大学の一般入試って、本当に大変なんですよ。これはもう、やった人にしかわからない。弱肉強食の世界。
でも、その一連の経験がない親御さんにそれを伝えるのが、まあ本当に難しいんです。中学入試の経験は私はないためわからないけれど、どうしても大学の一般入試を「高校入試の専願」と同じように見られてしまう。「まだ模試の点が上がらないの?」「もっと勉強すれば?」――そう言いたくなる気持ちもわかるけど、現実はそんな単純じゃない。
大学入試は、範囲の広さも、情報の多さも、自己管理の難しさも、桁違いです。“努力してるのに結果が出ない”という焦りを、本人はずっと抱えている。でも、その重みは体験してない人にはなかなか伝わらないんですよね。
「勉強量が足りない」とは、簡単に言えない
家庭教師をしていると、「いや、正直言って勉強量が足りないな」と思うことがあります。でも、それをド直球で言うと、モチベーションが下がってしまう。場合によっては「責められた」と受け取られて、信頼関係が崩れることもある。
かといって、何も言わなければ結果は出ない。その“按配”が本当に難しい。だから毎回、言葉を選ぶ。生徒と親御さんの温度差の中で、どこまで本音を伝えるかが葛藤です。
VRで「受験生の一日」を体感できたら
よく思うんです。「その人の痛みとか苦労とか、その労力を体感できる仮想現実(VR)や拡張現実(AR)や複合現実(MR)」、そんなシステムがあればいいのにって。

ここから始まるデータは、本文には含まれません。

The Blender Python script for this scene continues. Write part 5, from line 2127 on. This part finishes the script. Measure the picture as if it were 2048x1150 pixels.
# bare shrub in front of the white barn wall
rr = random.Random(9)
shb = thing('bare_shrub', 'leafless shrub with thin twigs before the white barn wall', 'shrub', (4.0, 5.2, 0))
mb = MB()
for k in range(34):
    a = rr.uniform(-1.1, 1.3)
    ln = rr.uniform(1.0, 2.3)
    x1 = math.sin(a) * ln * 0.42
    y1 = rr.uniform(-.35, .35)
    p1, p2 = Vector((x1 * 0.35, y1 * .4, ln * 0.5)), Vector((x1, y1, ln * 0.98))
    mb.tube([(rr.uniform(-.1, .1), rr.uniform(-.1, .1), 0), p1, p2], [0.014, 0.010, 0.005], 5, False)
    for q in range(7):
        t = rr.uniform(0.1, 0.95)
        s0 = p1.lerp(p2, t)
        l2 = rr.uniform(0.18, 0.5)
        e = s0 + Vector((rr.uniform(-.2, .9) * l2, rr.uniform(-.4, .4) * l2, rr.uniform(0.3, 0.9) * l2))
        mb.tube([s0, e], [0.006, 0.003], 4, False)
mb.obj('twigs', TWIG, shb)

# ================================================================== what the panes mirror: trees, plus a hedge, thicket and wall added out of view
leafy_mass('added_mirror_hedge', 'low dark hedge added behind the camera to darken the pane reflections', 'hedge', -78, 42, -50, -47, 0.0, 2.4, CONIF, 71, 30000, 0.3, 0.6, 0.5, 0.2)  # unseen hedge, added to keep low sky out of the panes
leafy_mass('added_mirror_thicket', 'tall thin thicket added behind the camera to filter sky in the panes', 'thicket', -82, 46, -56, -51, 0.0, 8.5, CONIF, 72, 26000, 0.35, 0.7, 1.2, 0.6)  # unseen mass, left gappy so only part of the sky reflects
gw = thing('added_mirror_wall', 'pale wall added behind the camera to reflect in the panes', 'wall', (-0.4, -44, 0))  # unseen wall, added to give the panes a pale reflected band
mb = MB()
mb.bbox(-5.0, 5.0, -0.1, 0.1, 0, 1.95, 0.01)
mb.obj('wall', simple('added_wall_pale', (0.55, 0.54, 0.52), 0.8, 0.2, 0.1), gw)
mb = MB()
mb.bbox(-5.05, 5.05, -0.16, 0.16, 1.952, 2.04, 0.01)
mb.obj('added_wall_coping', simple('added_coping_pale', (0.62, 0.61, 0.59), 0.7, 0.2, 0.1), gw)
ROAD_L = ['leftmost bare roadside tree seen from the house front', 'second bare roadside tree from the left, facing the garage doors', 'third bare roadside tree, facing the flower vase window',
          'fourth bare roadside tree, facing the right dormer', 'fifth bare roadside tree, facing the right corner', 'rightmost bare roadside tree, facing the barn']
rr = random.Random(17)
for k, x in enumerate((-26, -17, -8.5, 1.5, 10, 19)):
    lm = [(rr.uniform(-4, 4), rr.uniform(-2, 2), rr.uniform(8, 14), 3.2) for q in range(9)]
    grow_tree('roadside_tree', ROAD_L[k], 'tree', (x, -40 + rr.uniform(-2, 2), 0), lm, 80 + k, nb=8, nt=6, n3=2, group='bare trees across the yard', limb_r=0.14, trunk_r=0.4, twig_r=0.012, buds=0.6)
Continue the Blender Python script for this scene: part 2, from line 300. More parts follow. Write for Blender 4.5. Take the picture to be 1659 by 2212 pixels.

もし保護者がVRで“受験生の1日”を体験できたら――朝から夜までの勉強、模試の結果に落ち込む瞬間、SNSの誘惑との戦い、そして合格発表前のあの胃が締めつけられるような不安。それを少しでも感じられたら、「頑張りなさい」よりも「ここまで頑張ってるね」と言える親が増えると思うんです。
そして、見えない「生きづらさ」も
さらに言うと、これは受験だけの話ではありません。発達障害や精神疾患を抱えている方たちの苦労も、同じように「体感しないとわからない」部分が多いんです。
例えば、
- 注意がそれる、集中できない
- 音や光に過敏に反応してしまう
- 人との距離感をつかむのが難しい
- 不安や緊張で体が動かなくなる
頭では理解していても、実際にどんな“しんどさ”なのかは想像しづらい。でも、もしVRでそれを体験できたらどうでしょう。
- 多動の子の「頭の中が常に動いている感じ」
- 不安障害の子が人前に立つときの息苦しさ
- ASDの子が雑音の中で話を聞くときの疲労感
そんな「見えない世界」を保護者や先生が感じ取れたら、理解や支援の仕方は確実に変わると思うんです。
共感の教育へ
教育は、知識を教えるだけじゃなく、その人の「感じ方」や「世界の見え方」に近づくことでもある。
もし仮想現実(VR)や拡張現実(AR)や複合現実(MR)の力で、受験の苦労や発達障害、メンタル疾患のしんどさを疑似体験できる時代が来たら――それは“共感教育”の始まりだと思います。
教える・指導する・見守る、そのすべてが、もっと優しく、もっと現実的に変わっていくはずです。
そんな未来、本気で待っています。